Rows from a 3D scene dataset:
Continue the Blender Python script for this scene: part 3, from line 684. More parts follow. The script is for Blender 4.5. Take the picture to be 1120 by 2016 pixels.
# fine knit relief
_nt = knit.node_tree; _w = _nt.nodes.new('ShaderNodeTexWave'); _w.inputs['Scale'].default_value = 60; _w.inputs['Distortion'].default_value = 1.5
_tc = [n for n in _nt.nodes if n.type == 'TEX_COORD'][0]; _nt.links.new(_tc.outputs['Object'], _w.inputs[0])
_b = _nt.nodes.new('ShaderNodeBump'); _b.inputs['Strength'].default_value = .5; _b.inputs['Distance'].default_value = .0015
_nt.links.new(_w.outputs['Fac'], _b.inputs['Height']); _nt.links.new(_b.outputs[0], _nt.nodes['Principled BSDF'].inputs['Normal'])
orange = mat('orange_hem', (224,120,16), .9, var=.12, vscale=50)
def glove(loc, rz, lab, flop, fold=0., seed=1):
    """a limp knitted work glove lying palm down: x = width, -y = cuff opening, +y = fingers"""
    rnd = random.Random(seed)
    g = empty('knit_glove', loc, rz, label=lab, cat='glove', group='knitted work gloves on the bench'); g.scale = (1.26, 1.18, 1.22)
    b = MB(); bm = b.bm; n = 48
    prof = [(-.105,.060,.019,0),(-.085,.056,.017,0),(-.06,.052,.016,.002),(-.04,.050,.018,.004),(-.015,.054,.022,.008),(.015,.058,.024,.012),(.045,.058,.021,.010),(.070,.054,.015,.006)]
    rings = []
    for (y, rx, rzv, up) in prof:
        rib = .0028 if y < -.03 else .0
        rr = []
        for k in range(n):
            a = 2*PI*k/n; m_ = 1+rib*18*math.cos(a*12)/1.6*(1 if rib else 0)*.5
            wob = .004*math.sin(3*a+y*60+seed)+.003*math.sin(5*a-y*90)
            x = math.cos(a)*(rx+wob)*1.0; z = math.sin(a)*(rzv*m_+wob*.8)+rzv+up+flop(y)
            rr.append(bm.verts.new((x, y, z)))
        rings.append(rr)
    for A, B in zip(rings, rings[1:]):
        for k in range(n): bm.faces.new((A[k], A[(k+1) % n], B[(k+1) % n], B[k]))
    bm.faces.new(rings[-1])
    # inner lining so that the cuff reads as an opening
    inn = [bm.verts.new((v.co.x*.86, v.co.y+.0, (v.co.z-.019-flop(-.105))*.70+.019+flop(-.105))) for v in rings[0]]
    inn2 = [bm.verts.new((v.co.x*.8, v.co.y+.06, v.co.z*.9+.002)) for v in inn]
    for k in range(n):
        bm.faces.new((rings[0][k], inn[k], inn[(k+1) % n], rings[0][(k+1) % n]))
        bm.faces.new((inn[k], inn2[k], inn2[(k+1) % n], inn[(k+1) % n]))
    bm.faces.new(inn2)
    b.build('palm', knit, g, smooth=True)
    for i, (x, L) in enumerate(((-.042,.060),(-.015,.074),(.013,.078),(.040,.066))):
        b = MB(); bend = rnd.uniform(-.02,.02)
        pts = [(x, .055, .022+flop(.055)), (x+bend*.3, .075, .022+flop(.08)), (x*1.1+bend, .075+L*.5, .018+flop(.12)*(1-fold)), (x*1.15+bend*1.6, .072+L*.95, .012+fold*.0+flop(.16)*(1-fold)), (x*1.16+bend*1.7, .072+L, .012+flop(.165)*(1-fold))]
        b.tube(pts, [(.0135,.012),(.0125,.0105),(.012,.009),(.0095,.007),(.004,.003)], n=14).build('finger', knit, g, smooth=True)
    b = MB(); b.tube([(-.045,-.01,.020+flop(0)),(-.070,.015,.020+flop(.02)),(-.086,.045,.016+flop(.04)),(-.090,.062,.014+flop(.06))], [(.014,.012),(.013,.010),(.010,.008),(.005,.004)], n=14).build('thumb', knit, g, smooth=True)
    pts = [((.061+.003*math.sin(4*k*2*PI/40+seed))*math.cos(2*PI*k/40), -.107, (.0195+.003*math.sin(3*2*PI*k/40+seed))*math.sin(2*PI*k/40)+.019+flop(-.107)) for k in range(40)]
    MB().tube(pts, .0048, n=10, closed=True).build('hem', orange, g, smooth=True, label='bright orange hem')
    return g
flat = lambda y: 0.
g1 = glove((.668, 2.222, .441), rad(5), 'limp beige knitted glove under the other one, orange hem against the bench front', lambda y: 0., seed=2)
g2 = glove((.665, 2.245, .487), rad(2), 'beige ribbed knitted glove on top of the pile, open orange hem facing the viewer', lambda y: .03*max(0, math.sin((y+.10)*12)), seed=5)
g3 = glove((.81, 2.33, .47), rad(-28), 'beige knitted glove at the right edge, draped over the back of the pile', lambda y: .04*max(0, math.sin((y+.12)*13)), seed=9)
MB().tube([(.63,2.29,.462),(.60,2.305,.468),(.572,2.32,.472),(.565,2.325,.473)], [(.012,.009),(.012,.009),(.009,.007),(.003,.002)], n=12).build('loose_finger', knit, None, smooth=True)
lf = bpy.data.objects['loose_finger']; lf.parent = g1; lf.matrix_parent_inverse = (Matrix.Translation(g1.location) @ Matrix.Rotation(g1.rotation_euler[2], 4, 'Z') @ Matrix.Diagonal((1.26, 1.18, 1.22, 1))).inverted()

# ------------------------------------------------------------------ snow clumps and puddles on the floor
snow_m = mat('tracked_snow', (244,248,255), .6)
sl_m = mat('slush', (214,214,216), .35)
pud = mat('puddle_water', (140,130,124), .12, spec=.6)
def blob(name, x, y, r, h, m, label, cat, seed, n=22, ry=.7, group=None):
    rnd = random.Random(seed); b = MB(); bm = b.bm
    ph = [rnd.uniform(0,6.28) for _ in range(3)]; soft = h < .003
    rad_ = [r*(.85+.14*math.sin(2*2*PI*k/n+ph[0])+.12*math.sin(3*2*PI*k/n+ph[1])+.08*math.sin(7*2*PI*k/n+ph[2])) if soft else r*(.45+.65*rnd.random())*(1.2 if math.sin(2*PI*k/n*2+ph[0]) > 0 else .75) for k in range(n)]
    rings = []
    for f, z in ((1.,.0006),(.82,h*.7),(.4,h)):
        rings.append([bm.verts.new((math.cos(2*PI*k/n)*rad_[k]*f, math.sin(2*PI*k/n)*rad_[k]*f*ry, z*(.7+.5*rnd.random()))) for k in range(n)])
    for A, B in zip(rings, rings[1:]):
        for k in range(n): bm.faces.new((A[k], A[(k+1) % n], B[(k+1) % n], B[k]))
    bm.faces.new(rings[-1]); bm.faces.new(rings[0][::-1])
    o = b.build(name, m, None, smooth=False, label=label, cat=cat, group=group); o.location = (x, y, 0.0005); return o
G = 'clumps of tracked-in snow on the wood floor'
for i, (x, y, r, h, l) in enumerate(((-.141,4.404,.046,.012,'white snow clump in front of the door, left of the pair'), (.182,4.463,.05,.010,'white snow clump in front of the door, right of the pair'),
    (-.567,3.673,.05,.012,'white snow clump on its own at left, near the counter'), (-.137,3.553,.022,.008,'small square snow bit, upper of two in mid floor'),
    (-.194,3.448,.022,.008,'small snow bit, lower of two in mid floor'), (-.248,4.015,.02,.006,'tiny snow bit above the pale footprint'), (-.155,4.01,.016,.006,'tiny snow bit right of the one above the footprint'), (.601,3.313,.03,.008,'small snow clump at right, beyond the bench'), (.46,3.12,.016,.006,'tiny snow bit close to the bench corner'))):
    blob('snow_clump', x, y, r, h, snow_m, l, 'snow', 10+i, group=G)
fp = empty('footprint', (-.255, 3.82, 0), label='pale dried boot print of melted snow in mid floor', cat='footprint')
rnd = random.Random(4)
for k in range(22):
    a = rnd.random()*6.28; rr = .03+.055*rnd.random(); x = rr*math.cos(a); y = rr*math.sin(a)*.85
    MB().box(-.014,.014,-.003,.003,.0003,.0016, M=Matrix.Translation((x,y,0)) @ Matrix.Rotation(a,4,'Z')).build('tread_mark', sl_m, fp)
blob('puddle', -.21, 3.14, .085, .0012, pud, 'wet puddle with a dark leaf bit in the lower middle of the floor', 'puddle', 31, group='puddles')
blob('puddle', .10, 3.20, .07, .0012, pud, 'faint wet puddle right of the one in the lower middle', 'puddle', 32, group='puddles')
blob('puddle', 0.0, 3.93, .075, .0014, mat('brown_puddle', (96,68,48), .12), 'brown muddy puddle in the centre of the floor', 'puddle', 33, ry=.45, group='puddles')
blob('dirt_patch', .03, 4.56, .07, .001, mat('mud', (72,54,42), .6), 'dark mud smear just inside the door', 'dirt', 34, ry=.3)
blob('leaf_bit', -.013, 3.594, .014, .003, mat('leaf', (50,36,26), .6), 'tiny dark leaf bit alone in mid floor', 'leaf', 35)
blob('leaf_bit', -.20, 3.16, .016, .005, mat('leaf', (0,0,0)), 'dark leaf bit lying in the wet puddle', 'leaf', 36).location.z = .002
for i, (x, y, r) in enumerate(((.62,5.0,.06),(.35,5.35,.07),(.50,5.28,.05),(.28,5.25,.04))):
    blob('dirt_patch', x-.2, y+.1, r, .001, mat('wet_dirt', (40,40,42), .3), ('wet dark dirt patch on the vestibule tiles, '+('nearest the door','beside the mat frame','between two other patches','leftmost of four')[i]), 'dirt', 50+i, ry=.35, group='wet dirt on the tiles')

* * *

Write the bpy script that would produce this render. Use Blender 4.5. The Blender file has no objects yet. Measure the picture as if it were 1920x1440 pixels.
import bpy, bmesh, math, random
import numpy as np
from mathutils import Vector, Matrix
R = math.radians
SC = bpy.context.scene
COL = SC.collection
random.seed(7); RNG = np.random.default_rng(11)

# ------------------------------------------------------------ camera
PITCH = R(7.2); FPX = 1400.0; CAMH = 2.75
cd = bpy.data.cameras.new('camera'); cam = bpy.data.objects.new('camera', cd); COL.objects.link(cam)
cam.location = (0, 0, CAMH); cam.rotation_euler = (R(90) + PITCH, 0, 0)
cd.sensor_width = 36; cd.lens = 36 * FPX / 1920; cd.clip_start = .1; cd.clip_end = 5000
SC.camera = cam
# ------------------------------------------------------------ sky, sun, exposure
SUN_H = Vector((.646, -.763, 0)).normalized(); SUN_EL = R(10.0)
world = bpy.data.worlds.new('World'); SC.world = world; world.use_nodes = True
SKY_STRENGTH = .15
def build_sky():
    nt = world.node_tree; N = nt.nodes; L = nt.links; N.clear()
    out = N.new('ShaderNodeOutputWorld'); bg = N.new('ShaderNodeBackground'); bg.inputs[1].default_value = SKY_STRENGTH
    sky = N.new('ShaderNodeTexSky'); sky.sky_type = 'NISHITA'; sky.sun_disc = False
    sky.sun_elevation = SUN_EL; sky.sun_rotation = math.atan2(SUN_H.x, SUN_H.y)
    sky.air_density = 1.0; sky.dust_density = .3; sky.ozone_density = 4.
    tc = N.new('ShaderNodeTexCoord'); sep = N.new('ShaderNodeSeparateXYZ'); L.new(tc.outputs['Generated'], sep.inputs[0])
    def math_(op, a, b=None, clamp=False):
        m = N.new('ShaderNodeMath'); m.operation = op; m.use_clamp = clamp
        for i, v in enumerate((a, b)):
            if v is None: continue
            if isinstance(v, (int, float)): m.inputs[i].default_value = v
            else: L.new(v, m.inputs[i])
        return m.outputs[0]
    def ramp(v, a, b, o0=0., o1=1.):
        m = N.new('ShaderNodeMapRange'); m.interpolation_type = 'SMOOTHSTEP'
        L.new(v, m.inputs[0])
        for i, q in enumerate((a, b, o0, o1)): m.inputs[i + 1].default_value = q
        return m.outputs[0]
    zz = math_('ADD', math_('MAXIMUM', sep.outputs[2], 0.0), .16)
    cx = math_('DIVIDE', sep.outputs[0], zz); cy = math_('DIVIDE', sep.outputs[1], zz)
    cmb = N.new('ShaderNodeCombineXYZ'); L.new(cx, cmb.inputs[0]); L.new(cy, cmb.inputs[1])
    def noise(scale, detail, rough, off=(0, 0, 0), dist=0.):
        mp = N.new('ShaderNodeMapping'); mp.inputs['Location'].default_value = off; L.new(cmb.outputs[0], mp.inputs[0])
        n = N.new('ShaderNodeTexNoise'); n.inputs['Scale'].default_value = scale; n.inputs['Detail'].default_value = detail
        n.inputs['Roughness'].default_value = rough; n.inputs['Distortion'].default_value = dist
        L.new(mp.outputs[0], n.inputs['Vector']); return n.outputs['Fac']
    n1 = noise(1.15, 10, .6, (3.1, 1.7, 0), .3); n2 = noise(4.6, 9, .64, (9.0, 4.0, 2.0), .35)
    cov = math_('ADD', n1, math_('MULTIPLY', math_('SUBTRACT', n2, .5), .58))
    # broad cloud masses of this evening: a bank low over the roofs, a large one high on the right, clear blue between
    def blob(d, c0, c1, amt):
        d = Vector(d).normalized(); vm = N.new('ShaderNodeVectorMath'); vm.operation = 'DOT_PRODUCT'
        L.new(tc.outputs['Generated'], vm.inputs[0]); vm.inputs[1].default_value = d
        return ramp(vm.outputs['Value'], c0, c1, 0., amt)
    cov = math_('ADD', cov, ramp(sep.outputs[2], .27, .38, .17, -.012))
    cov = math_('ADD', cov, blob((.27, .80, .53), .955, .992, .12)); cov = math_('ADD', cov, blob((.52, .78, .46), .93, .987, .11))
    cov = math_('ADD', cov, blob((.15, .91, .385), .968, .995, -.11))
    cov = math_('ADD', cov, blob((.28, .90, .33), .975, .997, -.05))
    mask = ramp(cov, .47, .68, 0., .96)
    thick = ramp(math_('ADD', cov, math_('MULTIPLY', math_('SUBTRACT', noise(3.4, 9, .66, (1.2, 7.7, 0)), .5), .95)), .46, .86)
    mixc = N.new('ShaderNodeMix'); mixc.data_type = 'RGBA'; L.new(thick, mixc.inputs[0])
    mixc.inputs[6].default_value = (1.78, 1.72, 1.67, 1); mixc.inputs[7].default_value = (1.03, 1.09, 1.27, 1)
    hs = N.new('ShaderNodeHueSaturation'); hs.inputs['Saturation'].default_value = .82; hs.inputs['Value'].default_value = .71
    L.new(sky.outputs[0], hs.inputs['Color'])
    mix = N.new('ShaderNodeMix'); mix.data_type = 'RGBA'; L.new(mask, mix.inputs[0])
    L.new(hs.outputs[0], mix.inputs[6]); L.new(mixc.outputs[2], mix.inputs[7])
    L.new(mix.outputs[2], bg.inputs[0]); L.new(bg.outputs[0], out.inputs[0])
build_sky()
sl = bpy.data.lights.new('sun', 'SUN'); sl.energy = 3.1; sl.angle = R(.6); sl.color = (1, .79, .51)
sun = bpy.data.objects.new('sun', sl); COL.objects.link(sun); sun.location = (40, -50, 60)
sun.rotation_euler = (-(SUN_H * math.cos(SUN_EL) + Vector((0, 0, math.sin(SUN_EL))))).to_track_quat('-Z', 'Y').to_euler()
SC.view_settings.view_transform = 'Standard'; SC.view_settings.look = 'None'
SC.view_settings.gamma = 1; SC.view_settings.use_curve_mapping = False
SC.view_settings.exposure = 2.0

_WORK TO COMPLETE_
Collect each line above holding the string "pixels".

_SOLUTION FOR THIS PROBLEM_
Continue the Blender Python script for this scene: part 3, from line 684. More parts follow. The script is for Blender 4.5. Take the picture to be 1120 by 2016 pixels.
Write the bpy script that would produce this render. Use Blender 4.5. The Blender file has no objects yet. Measure the picture as if it were 1920x1440 pixels.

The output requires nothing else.